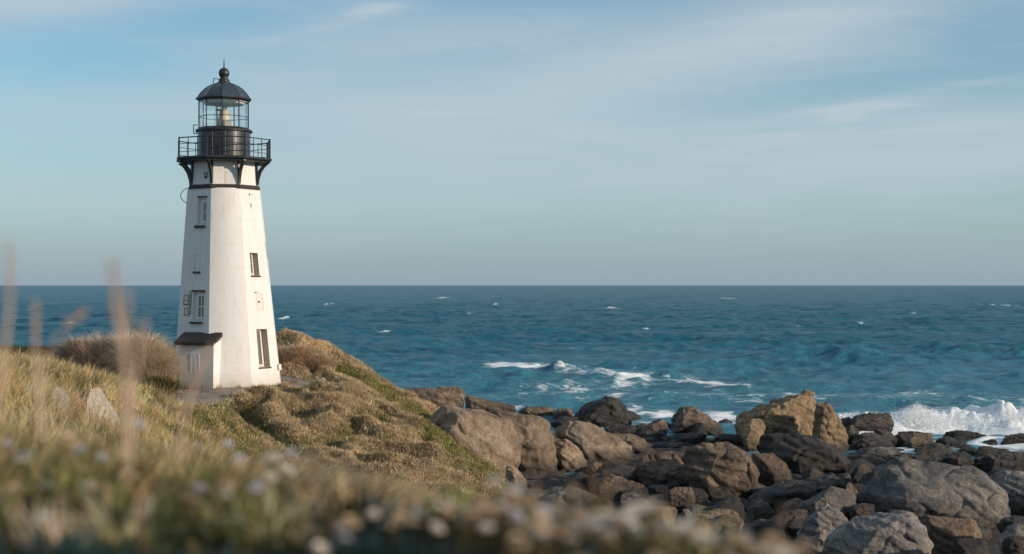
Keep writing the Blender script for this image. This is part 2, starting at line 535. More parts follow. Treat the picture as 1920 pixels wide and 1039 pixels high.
me = np_mesh('gravel_path', np.stack([HX.ravel(), HYY.ravel(), hz], 1)[used], quads=inv.reshape(-1, 4), smooth=True)
tag(link('gravel_path', me, m), kind='structure')

# ------------------------------------------------------------------ sea
th_in = np.linspace(-27, 27, 800)
th = np.concatenate([np.linspace(-88, -28, 50), th_in, np.linspace(28, 88, 50)])
th = np.radians(th)
ds = [58.0]
while ds[-1] < 700: ds.append(ds[-1] * 1.0030)
while ds[-1] < 3000: ds.append(ds[-1] * 1.006)
while ds[-1] < 60000: ds.append(ds[-1] * 1.06)
ds = np.array(ds)
T, D = np.meshgrid(th, ds)
X = D * np.tan(np.clip(T, -1.2, 1.2)); Y = D.copy()
far = np.abs(T) > 1.2
X = np.where(far, D * np.sin(T) * 3.0, X); Y = np.where(far, D * np.cos(T) * 3.0, Y)
wr = np.random.default_rng(21)
Z = np.zeros_like(X); DX = np.zeros_like(X); DY = np.zeros_like(X)
gust = 0.75 + 0.5 * pn2(X, Y, 38, 4.4)
for i in range(70):
    Lw = 2.0 * (22 / 2.0) ** (i / 69.0)
    a = (0.0125 + 0.0075 * max(0.0, 1 - Lw / 9.0)) * Lw ** 0.60 * wr.uniform(0.6, 1.4)
    dirr = R(-90 + 12 + wr.normal() * 32)
    kx, ky = math.cos(dirr) * 2 * math.pi / Lw, math.sin(dirr) * 2 * math.pi / Lw
    ph = wr.uniform(0, 6.28)
    fade = np.clip(1.6 - D * 0.0035 / Lw * 2.2, 0, 1)
    arg = kx * X + ky * Y + ph + 0.9 * math.sin(i) * pn2(X, Y, 17, 1.0 + (i % 5))
    s = np.sin(arg); c = np.cos(arg)
    aa = a * fade * gust
    Z += aa * s
    DX += -aa * 0.8 * math.cos(dirr) * c * -1
    DY += -aa * 0.8 * math.sin(dirr) * c * -1
shore = sstep(70, 120, D)
Z *= 0.45 + 0.55 * shore
X0, Y0 = X.copy(), Y.copy()
X = X + DX * 0.8; Y = Y + DY * 0.8
foam = np.zeros_like(X)


def sea_d(py): return H * F / (py - HY)


churn = np.zeros_like(X)


def crest(pts, height, wid_front, wid_back, foam_amt=0.0, foam_back=1.5, foam_front=1.0, seed=0.0, boil=0.0):
    """swell whose crest follows pts (photo column, row at sea level)"""
    global Z, foam, churn
    w = [((a - 960) / F * sea_d(b), sea_d(b)) for a, b in pts]
    xs = np.array([p[0] for p in w]); ys = np.array([p[1] for p in w])
    cy = np.interp(X0, xs, ys)
    ln_ = xs[-1] - xs[0]
    inx = sstep(xs[0] - .12 * ln_, xs[0] + (.3 if not foam_amt else .08) * ln_, X0) * (1 - sstep(xs[-1] - (.3 if not foam_amt else .1) * ln_, xs[-1] + .12 * ln_, X0))
    cy = cy + 1.2 * pn2(X0, Y0 * 0, 7, seed + 1.1) + .25 * pn2(X0, Y0 * 0, 1.7, seed + 4.1)
    dy = Y0 - cy
    prof = np.where(dy < 0, np.exp(-(dy / wid_front) ** 2), np.exp(-(dy / wid_back) ** 2))
    var = 0.8 + 0.45 * pn2(X0, Y0 * 0, 6, seed + 2.2)
    Z = Z + height * prof * inx * var
    if boil: churn = np.maximum(churn, boil * prof * inx)
    if foam_amt:
        fp = np.where(dy < 0, np.exp(-(dy / foam_front) ** 2), np.exp(-(dy / foam_back) ** 2))
        fv = np.clip(0.86 + 0.7 * pn2(X0, Y0 * .4, 4.0, seed + 3.3), 0, 1.3)
        foam = np.maximum(foam, foam_amt * fp * inx * fv)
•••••
TASK TO CARRY OUT: Transcribe the listing in full. Omit the pictures and keep every line exact.

CORRECT OUTPUT:
Keep writing the Blender script for this image. This is part 2, starting at line 535. More parts follow. Treat the picture as 1920 pixels wide and 1039 pixels high.
me = np_mesh('gravel_path', np.stack([HX.ravel(), HYY.ravel(), hz], 1)[used], quads=inv.reshape(-1, 4), smooth=True)
tag(link('gravel_path', me, m), kind='structure')

# ------------------------------------------------------------------ sea
th_in = np.linspace(-27, 27, 800)
th = np.concatenate([np.linspace(-88, -28, 50), th_in, np.linspace(28, 88, 50)])
th = np.radians(th)
ds = [58.0]
while ds[-1] < 700: ds.append(ds[-1] * 1.0030)
while ds[-1] < 3000: ds.append(ds[-1] * 1.006)
while ds[-1] < 60000: ds.append(ds[-1] * 1.06)
ds = np.array(ds)
T, D = np.meshgrid(th, ds)
X = D * np.tan(np.clip(T, -1.2, 1.2)); Y = D.copy()
far = np.abs(T) > 1.2
X = np.where(far, D * np.sin(T) * 3.0, X); Y = np.where(far, D * np.cos(T) * 3.0, Y)
wr = np.random.default_rng(21)
Z = np.zeros_like(X); DX = np.zeros_like(X); DY = np.zeros_like(X)
gust = 0.75 + 0.5 * pn2(X, Y, 38, 4.4)
for i in range(70):
    Lw = 2.0 * (22 / 2.0) ** (i / 69.0)
    a = (0.0125 + 0.0075 * max(0.0, 1 - Lw / 9.0)) * Lw ** 0.60 * wr.uniform(0.6, 1.4)
    dirr = R(-90 + 12 + wr.normal() * 32)
    kx, ky = math.cos(dirr) * 2 * math.pi / Lw, math.sin(dirr) * 2 * math.pi / Lw
    ph = wr.uniform(0, 6.28)
    fade = np.clip(1.6 - D * 0.0035 / Lw * 2.2, 0, 1)
    arg = kx * X + ky * Y + ph + 0.9 * math.sin(i) * pn2(X, Y, 17, 1.0 + (i % 5))
    s = np.sin(arg); c = np.cos(arg)
    aa = a * fade * gust
    Z += aa * s
    DX += -aa * 0.8 * math.cos(dirr) * c * -1
    DY += -aa * 0.8 * math.sin(dirr) * c * -1
shore = sstep(70, 120, D)
Z *= 0.45 + 0.55 * shore
X0, Y0 = X.copy(), Y.copy()
X = X + DX * 0.8; Y = Y + DY * 0.8
foam = np.zeros_like(X)


def sea_d(py): return H * F / (py - HY)


churn = np.zeros_like(X)


def crest(pts, height, wid_front, wid_back, foam_amt=0.0, foam_back=1.5, foam_front=1.0, seed=0.0, boil=0.0):
    """swell whose crest follows pts (photo column, row at sea level)"""
    global Z, foam, churn
    w = [((a - 960) / F * sea_d(b), sea_d(b)) for a, b in pts]
    xs = np.array([p[0] for p in w]); ys = np.array([p[1] for p in w])
    cy = np.interp(X0, xs, ys)
    ln_ = xs[-1] - xs[0]
    inx = sstep(xs[0] - .12 * ln_, xs[0] + (.3 if not foam_amt else .08) * ln_, X0) * (1 - sstep(xs[-1] - (.3 if not foam_amt else .1) * ln_, xs[-1] + .12 * ln_, X0))
    cy = cy + 1.2 * pn2(X0, Y0 * 0, 7, seed + 1.1) + .25 * pn2(X0, Y0 * 0, 1.7, seed + 4.1)
    dy = Y0 - cy
    prof = np.where(dy < 0, np.exp(-(dy / wid_front) ** 2), np.exp(-(dy / wid_back) ** 2))
    var = 0.8 + 0.45 * pn2(X0, Y0 * 0, 6, seed + 2.2)
    Z = Z + height * prof * inx * var
    if boil: churn = np.maximum(churn, boil * prof * inx)
    if foam_amt:
        fp = np.where(dy < 0, np.exp(-(dy / foam_front) ** 2), np.exp(-(dy / foam_back) ** 2))
        fv = np.clip(0.86 + 0.7 * pn2(X0, Y0 * .4, 4.0, seed + 3.3), 0, 1.3)
        foam = np.maximum(foam, foam_amt * fp * inx * fv)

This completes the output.